The communique disclosed that the N10.20 per kWh tariff relief agreed by labour, which elapses on December 31, 2020, was projected to be funded by VAT proceeds from the Nigeria Electricity Supply Industry (NESI).

Also included in what the communique tagged a “two-phase approach” in providing medium term solutions to customers, labour agreed to accelerate distribution of millions of free meters to Nigerians.

The immediate reliefs will be reviewed at the end of the year when the technical committee comprising representatives of the government, labour unions and DisCos conclude deliberations on the indices warranting the Service Based Tariff rates.

Mr. Wabba insists that labour has made commendable progress with the agreement.

“The issue is beyond just tariff, but the entire privatisation process which has failed, as well as issues surrounding gas and metering. If people think no progress has been made, we (organised labour) see it as progress”, the NLC president told the Gazette Saturday afternoon.

Many Nigerians have accused the DisCos of hiking their rates without implementing the announced 10 per cent discount for band A – C customers.

“I bought N1000 worth of electricity on November 3 and was surprisingly given 19 units instead of 34 units by the AEDC. This is really shocking”, an Abuja resident Frank Jaja told the Gazette.

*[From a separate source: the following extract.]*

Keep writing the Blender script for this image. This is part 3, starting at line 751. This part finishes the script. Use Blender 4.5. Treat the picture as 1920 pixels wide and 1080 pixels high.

Tariffs for band D and E customers remained frozen as agreed in the tripartite arrangement between government, labour and power distributors. The two categories capture customers who see a few hours of power or no supply at all in a day.

AEDC spokesman Oyebode Fadipe had, while announcing the tariff hike on November 1 said customers on bands A, B and C “will see some level of reduction in their tariff.”

Mr. Fadipe, however, did not specifically state what the “revised service tariff” would cost customers. The table of the payment has yet to be released on the agency’s website one week after.